● **To do**: Write the records out again, keeping each line exactly as it is.

● **Material shown**:
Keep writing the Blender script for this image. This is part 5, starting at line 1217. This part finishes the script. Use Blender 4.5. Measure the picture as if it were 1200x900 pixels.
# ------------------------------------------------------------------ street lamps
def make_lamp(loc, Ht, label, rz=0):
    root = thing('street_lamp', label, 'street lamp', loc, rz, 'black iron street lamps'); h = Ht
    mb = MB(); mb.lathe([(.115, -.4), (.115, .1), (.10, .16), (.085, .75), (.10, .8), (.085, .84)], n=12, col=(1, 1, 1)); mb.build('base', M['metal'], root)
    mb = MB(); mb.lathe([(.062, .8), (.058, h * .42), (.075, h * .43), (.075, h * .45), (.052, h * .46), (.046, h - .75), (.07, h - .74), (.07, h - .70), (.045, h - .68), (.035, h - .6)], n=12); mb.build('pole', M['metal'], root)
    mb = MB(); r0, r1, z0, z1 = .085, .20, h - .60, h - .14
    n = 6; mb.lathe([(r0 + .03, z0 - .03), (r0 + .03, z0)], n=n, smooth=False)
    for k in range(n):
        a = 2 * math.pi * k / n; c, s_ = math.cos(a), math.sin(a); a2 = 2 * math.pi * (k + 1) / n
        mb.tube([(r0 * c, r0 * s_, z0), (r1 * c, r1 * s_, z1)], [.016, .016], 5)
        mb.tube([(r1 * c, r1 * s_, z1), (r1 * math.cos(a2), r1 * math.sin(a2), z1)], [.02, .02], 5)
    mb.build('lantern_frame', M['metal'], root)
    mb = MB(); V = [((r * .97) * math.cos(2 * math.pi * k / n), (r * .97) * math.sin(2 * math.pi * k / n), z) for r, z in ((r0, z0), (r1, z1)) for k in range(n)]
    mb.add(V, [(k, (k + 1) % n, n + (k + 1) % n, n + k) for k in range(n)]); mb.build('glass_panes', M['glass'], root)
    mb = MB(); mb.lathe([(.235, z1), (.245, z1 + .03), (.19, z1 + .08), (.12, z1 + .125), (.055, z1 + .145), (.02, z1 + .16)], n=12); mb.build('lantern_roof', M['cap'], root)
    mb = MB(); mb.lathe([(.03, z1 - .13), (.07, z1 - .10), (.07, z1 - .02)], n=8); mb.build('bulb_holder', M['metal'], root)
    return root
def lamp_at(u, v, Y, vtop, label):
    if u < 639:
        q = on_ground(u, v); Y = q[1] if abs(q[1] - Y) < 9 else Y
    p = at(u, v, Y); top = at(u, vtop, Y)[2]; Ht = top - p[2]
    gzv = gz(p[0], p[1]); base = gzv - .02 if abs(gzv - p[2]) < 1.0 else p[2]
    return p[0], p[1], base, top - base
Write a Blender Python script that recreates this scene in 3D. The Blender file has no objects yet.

● **Response to this task**:
Keep writing the Blender script for this image. This is part 5, starting at line 1217. This part finishes the script. Use Blender 4.5. Measure the picture as if it were 1200x900 pixels.
# ------------------------------------------------------------------ street lamps
def make_lamp(loc, Ht, label, rz=0):
    root = thing('street_lamp', label, 'street lamp', loc, rz, 'black iron street lamps'); h = Ht
    mb = MB(); mb.lathe([(.115, -.4), (.115, .1), (.10, .16), (.085, .75), (.10, .8), (.085, .84)], n=12, col=(1, 1, 1)); mb.build('base', M['metal'], root)
    mb = MB(); mb.lathe([(.062, .8), (.058, h * .42), (.075, h * .43), (.075, h * .45), (.052, h * .46), (.046, h - .75), (.07, h - .74), (.07, h - .70), (.045, h - .68), (.035, h - .6)], n=12); mb.build('pole', M['metal'], root)
    mb = MB(); r0, r1, z0, z1 = .085, .20, h - .60, h - .14
    n = 6; mb.lathe([(r0 + .03, z0 - .03), (r0 + .03, z0)], n=n, smooth=False)
    for k in range(n):
        a = 2 * math.pi * k / n; c, s_ = math.cos(a), math.sin(a); a2 = 2 * math.pi * (k + 1) / n
        mb.tube([(r0 * c, r0 * s_, z0), (r1 * c, r1 * s_, z1)], [.016, .016], 5)
        mb.tube([(r1 * c, r1 * s_, z1), (r1 * math.cos(a2), r1 * math.sin(a2), z1)], [.02, .02], 5)
    mb.build('lantern_frame', M['metal'], root)
    mb = MB(); V = [((r * .97) * math.cos(2 * math.pi * k / n), (r * .97) * math.sin(2 * math.pi * k / n), z) for r, z in ((r0, z0), (r1, z1)) for k in range(n)]
    mb.add(V, [(k, (k + 1) % n, n + (k + 1) % n, n + k) for k in range(n)]); mb.build('glass_panes', M['glass'], root)
    mb = MB(); mb.lathe([(.235, z1), (.245, z1 + .03), (.19, z1 + .08), (.12, z1 + .125), (.055, z1 + .145), (.02, z1 + .16)], n=12); mb.build('lantern_roof', M['cap'], root)
    mb = MB(); mb.lathe([(.03, z1 - .13), (.07, z1 - .10), (.07, z1 - .02)], n=8); mb.build('bulb_holder', M['metal'], root)
    return root
def lamp_at(u, v, Y, vtop, label):
    if u < 639:
        q = on_ground(u, v); Y = q[1] if abs(q[1] - Y) < 9 else Y
    p = at(u, v, Y); top = at(u, vtop, Y)[2]; Ht = top - p[2]
    gzv = gz(p[0], p[1]); base = gzv - .02 if abs(gzv - p[2]) < 1.0 else p[2]
    return p[0], p[1], base, top - base
Write a Blender Python script that recreates this scene in 3D. The Blender file has no objects yet.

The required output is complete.